Busyness business
I’ve had a lot to do, what a universal experience.
I’ve noticed there are people who appear to cope very well with busyness, revel in it, in fact. (Are they the extroverts?)
For me, I can’t function without a lot of space; to think, to look. (Is this a universal experience for creatives?) (Are most creatives also introverts?)
I can reason to myself and say, it’s three weeks until I go away; a holiday for painting and drawing and hill walking and wild swimming (the wild swimming is a hobby-in-progress, but I’m trying to pursue it.) A holiday for thinking and looking. Because aren’t all those activities all just an excuse to think and to look? Perhaps all my interests are.
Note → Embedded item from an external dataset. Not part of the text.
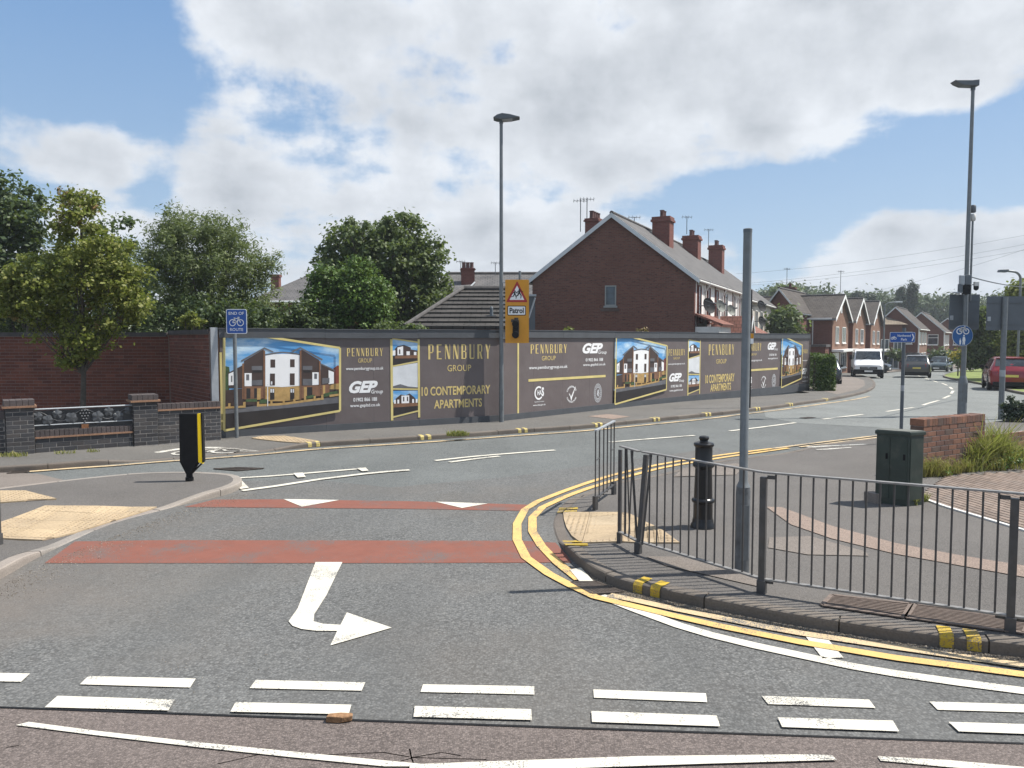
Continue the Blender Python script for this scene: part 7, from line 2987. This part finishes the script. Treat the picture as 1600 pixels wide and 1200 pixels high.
# shrubs peeping over the wall and hoarding
def shrub(label, balls, n, per, cr, leaf, mat, cat='shrub', name='shrub', group=None, shell=.4):
    root = thing(name, label, cat, (balls[0][0], balls[0][1], 0), group)
    Pn, Nn, C_ = crown_points(balls, n, per, cr, .8, shell)
    quads('foliage', Pn, Nn, leaf * (.6 + .8 * rng.random(len(Pn))), mat, root, 'stuff', orig=Pn.mean(0))
    mb = MB()
    for k in rng.choice(len(C_), min(10, len(C_)), replace=False):
        mb.tube((balls[0][0], balls[0][1], 0), C_[k].tolist(), .03, .01, 5, cap=False)
    mb.build('stems', M_BARK, root)
    return root


shrub('pale green shrub peeping over the corner of the red wall', [ball(300, 500, 22, 10, 20.5)], 26, 30, .09, .045, L_ST)
shrub('dark shrub mass behind the hoarding between the willow and the ivy', [ball(440, 500, 40, 22, 26), ball(470, 495, 26, 28, 26), ball(500, 510, 30, 14, 26)], 120, 50, .2, .06, L_DRK)
shrub('dark undergrowth behind the wall below the willow', [ball(310, 500, 60, 30, 22.5), ball(380, 500, 50, 30, 22.5), ball(250, 500, 30, 24, 22.5)], 150, 60, .22, .055, L_DRK)
shrub('dense dark shrubs filling the garden behind the red wall', [ball(20, 500, 60, 26, 30), ball(120, 500, 60, 22, 30), ball(200, 500, 50, 24, 30), ball(-60, 490, 60, 30, 30)], 200, 50, .3, .09, L_DRK)
shrub('low green shrub growing behind the hoarding by the tiled roof', [ball(610, 512, 30, 9, 24.5), ball(640, 512, 20, 5, 23.2)], 40, 40, .12, .05, L_SYC)
shrub('small pale weed on top of the hoarding in front of the brick gable', [ball(887, 516, 9, 4, 24.5)], 10, 18, .08, .04, L_ST)
shrub('small dry weed on top of the hoarding near the second picture', [ball(1008, 516, 12, 4, 27)], 10, 18, .08, .04, L_COP)

# clipped hedge past the end of the hoarding
hb = P(1282, 606, 'p')
hg = thing('hedge', 'clipped green hedge block at the end of the hoarding', 'hedge', (hb.x, 34, PG(hb.x, 34)))
bx = [XZ(1264, 600, 34.2)[0], XZ(1293, 600, 34.2)[0], PG(hb.x, 34), XZ(0, 556, 34.2)[1]]
n = 9000
Pq = np.stack([rng.uniform(bx[0], bx[1], n), rng.uniform(33.4, 37.2, n), rng.uniform(bx[2], bx[3], n)], 1)
fc_ = rng.integers(0, 4, n)
for i in range(n):
    j = rng.normal() * .05
    if fc_[i] == 0: Pq[i, 1] = 33.4 + j
    elif fc_[i] == 1: Pq[i, 0] = bx[1] + j
    elif fc_[i] == 2: Pq[i, 2] = bx[3] + j
Nq = rng.normal(size=(n, 3)) + np.array([.3, -.6, .5])
Nq /= np.linalg.norm(Nq, axis=1)[:, None]
quads('foliage', Pq, Nq, .05 * (.6 + .8 * rng.random(n)), L_HDG, hg, 'stuff', orig=Pq.mean(0))
part(hg, 'stems', M_BARK, lambda mb: [mb.tube((bx[0] + .1 + .25 * i, 34 + .4 * (i % 3), bx[2] - .1), (bx[0] + .15 + .24 * i, 34 + .5 * (i % 3), bx[3] - .2), .03, n=5) for i in range(4)])

# bush by the cream terrace, and the belt of trees on the rising ground
shrub('dark green bush between the cream terrace and the brick houses', [ball(1222, 510, 18, 20, 56), ball(1230, 500, 14, 14, 56), ball(1240, 518, 8, 10, 56)], 90, 50, .5, .16, L_SYC)
hill = sheet('hills', [(-300, 170), (600, 170), (800, 700), (-600, 700)], M_GRASSY, lambda x, y: max(0, (y - 170)) * .035 - .1, kind='structure', cuts=[(-300, 600, 170, 700, 100)])
farb = []
for (px, py, rx, ry) in ((1215, 458, 18, 8), (1245, 462, 14, 9), (1352, 470, 20, 9), (1385, 476, 24, 10), (1440, 474, 26, 8), (1478, 480, 30, 14), (1455, 490, 30, 16), (1490, 500, 30, 14), (1530, 490, 30, 22), (1325, 470, 20, 6), (1290, 468, 18, 5),
                         (1365, 480, 20, 10), (1420, 482, 24, 12)):
    farb.append(ball(px, py, rx, ry, 190, 14))
Pn, Nn, C_ = crown_points(farb, 620, 60, 1.6)
woods = thing('distant_woods', 'belt of hazy green woodland on the rise behind the brick houses', 'woods', (80, 190, 0))
quads('foliage', Pn, Nn, .42 * (.6 + .8 * rng.random(len(Pn))), L_FAR, woods, 'stuff', orig=Pn.mean(0))
woods['kind'] = 'stuff'


def fartree(label, balls, mat, Y, n=130, per=45, leaf=.18, cr=.36, tr=.3, name='distant_tree'):
    x = balls[0][0]
    return tree(name, label, (x, Y, T(0, Y)), balls, n, per, cr, leaf, mat, tr, 6, shell=.45)


fartree('narrow dark poplar, the shorter of two beyond the houses', [ball(1407, 468, 2.5, 18, 150, 1.2), ball(1408, 456, 1.6, 8, 150, 1)], L_FARD, 150)
fartree('broad dark poplar, the taller of two beyond the houses', [ball(1424, 452, 5, 13, 150, 1.5), ball(1427, 468, 6, 18, 150, 1.5), ball(1421, 475, 5, 16, 150, 1.5)], L_FARD, 150, 150)
fartree('rounded distant tree above the second gabled house', [ball(1341, 466, 11, 9, 150)], L_FARD, 150)
fartree('small distant tree above the third gabled house', [ball(1359, 466, 7, 6, 150)], L_FARD, 150)
fartree('dark round tree beyond the plain brick house end', [ball(1228, 458, 20, 9, 120)], L_SYC, 120, leaf=.22, cr=.7)
tree('roadside_tree', 'green tree behind the grey sign backs on the right', (XZ(1545, 560, 50)[0], 50, T(0, 50)), [ball(1535, 535, 22, 32, 50), ball(1552, 545, 22, 30, 50), ball(1532, 500, 16, 20, 50), ball(1575, 550, 20, 30, 50), ball(1520, 555, 14, 16, 50)],
     300, 60, .45, .11, L_SYC, .16, 10)
tree('roadside_tree', 'tree at the right edge rising above the wide sign back', (XZ(1595, 560, 47)[0], 47, T(0, 47)), [ball(1598, 462, 22, 22, 47), ball(1610, 500, 30, 40, 47), ball(1590, 545, 18, 34, 47)],
     240, 60, .42, .11, L_ST, .16, 10)
shrub('bright yellow ball shaped shrub on a stem beside the far road', [ball(1497, 556, 9, 6, 62)], 30, 40, .25, .1, L_YEL)
shrub('low dark shrubs along the far verge behind the parked cars', [ball(1470, 556, 14, 8, 78), ball(1520, 560, 26, 9, 72), ball(1400, 556, 12, 6, 80)], 90, 40, .5, .16, L_DRK)
sp_ = Vector((XZ(1497, 575, 60)[0], 60, T(0, 60)))
for px_, Y_ in ((1497, 57), (1537, 56)):
    g = Vector((XZ(px_, 575, Y_)[0], Y_, T(0, Y_)))
    r_ = thing('sapling', 'thin staked sapling on the green verge, %s one' % ('nearer the yellow shrub' if px_ == 1497 else 'right hand'), 'tree', g)
    part(r_, 'trunk', M_BARK, lambda mb: mb.tube(g, g + Vector((0, 0, 1.3)), .05))
    part(r_, 'stake', M_PTIM, lambda mb: mb.tube(g + Vector((.2, 0, 0)), g + Vector((.2, 0, .9)), .04))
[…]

I’m busy and yet I’m finding the time to write this. This isn’t another thing on my to-do list, because writing is something that extends from me without obliging it.
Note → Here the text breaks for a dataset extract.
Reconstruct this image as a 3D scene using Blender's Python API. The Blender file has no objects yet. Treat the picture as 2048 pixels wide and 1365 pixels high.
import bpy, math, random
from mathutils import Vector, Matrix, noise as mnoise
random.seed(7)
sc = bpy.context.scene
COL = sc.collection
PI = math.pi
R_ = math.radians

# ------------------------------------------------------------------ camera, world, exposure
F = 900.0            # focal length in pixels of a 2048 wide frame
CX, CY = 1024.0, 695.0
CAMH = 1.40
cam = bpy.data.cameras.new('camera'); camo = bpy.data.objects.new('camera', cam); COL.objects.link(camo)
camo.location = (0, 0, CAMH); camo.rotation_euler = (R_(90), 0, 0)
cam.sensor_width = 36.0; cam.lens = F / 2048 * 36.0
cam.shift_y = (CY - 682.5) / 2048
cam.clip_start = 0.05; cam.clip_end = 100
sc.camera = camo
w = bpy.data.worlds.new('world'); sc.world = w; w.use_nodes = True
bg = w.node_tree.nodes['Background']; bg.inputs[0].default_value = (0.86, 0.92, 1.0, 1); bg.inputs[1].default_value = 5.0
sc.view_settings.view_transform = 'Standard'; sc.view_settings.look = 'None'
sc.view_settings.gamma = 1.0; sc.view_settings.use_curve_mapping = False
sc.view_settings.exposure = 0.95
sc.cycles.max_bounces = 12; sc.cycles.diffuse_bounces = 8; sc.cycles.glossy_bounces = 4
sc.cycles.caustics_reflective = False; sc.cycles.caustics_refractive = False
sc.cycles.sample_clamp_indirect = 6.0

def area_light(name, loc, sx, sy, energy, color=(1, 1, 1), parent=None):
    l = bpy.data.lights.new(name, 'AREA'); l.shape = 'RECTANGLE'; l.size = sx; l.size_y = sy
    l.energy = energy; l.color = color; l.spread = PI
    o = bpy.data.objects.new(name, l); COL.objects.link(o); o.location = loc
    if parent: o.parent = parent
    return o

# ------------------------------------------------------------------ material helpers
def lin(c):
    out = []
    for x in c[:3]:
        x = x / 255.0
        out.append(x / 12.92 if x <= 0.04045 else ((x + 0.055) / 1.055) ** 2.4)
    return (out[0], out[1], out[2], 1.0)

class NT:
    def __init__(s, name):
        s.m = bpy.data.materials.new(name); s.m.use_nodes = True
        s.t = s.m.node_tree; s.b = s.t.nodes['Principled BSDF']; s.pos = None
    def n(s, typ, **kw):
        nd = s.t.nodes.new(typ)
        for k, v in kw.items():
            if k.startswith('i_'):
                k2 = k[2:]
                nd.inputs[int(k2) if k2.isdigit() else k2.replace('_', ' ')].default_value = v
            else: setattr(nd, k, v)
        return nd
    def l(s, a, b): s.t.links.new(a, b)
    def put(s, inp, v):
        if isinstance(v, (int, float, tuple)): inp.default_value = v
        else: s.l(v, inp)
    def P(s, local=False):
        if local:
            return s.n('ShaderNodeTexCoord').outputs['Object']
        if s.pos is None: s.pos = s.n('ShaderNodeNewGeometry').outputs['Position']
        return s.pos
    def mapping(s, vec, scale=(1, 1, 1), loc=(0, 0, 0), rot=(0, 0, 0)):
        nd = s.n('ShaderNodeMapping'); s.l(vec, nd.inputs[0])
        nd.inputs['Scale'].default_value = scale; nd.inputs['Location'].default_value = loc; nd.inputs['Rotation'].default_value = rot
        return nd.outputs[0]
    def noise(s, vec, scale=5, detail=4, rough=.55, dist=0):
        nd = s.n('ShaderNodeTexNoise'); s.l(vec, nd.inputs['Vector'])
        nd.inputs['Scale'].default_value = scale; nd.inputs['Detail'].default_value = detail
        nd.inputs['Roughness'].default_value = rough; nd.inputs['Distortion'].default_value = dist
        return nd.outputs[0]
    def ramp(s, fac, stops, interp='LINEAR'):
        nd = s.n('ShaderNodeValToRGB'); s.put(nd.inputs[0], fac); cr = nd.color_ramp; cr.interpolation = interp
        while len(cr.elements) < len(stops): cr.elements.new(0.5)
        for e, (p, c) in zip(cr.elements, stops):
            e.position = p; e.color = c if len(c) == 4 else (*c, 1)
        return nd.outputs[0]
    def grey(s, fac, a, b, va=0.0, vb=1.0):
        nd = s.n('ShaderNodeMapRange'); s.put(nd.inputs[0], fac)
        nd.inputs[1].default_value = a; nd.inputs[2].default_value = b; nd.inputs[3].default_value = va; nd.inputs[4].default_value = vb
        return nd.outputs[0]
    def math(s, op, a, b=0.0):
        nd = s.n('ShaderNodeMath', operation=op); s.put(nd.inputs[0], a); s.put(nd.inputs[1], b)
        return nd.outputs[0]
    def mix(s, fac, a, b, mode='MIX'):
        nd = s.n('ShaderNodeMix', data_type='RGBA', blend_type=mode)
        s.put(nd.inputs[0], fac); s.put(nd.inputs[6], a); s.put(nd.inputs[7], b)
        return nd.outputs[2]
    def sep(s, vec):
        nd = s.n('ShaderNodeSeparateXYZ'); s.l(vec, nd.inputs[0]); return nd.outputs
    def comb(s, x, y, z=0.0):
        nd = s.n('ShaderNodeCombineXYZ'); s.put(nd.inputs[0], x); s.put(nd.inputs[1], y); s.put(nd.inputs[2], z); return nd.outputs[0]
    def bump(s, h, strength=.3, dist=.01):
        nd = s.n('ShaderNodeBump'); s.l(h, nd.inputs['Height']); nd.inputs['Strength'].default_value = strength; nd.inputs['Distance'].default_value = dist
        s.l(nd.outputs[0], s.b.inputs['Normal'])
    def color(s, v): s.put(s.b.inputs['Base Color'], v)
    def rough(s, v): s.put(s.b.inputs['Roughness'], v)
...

Deadlines and short time frames. Most people find it so easy to get lost in the present when they’re stressed. And this makes a lot of sense to me, because I know people who use stress as a tactic to avoid the real things going on in their head; as though stress is an unpleasant form of mindfulness.
A form I don’t want, because mindfulness comes easy to me (as things do, with practice). But it’s easy to scroll away down-time, when it feels like you don’t have enough time to find peace of mind.
Three weeks until I’m thinking and painting and dipping my toes in cold water wondering if I should plunge in.